И как точка в этой трагической ситуации: оказавшись вместе с корпусом в окружении, Щербатов случайно в лесу, в бумагах разбомблённого штаба, находит директиву наркома обороны. Приказывалось уничтожить авиацию противника и группировку его наземных войск. «Но уже не было самолётов, способных выполнить это. Они погибли под бомбами на своих аэродромах, не успев взлететь, и раньше, чем был подписан этот приказ». И не существовало уже средств связи, чтобы этот приказ передать.
Для Бакланова и его героев война – не приключение. Даже воссоздавая эпизоды беспримерного мужества и патриотизма, описывая яркие героические деяния, автор всеми своими книгами утверждает, что война – страшное всенародное бедствие.
«Пядь земли» (1959) – вот та малая Родина, защитить которую должны простые советские люди, солдаты и командиры. Человек – в центре внимания автора. В книге «О нашем призвании» Г. Бакланов утверждает: «В литературе человек – мера всех мер. В нём отражены и великие, и малые события, формировавшие его, сквозь него просматривается длинный ряд поколений, уходящих в глубь веков. В нём заложено будущее».
Героизм этих людей лишён внешнего блеска, они «просто, без жалоб, честно и до конца выполняют свой долг» (В. Быков), воюют, понимая, что «бой идёт… не ради славы, ради жизни на земле» (А. Твардовский).
Определяя значение произведений писателей фронтового поколения как социального феномена, их ценностного статуса как художественного открытия, следует выделить общезначимую гуманистическую идею, получившую воплощение в художественной концепции авторов, отвечающую глубинным потребностям общества: «Неужели можно было предотвратить это массовое убийство? И миллионы остались бы живы…»

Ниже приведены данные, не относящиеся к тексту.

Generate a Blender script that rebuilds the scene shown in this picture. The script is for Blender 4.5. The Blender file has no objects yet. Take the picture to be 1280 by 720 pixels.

Чувство личной причастности к истории, связь частной человеческой жизни и общенародного начала, предельная, обнажённая правда, исследование этического потенциала человека, суровейшая проверка его нравственной сущности – отличительные особенности образа войны в книгах писателей-фронтовиков.
Великая Отечественная война – это уже история, но её итоги ощущаются и сегодня, и «пуля, попавшая в советского солдата на последней войне, – пишет В. Астафьев, – всё продолжает лететь в пространстве».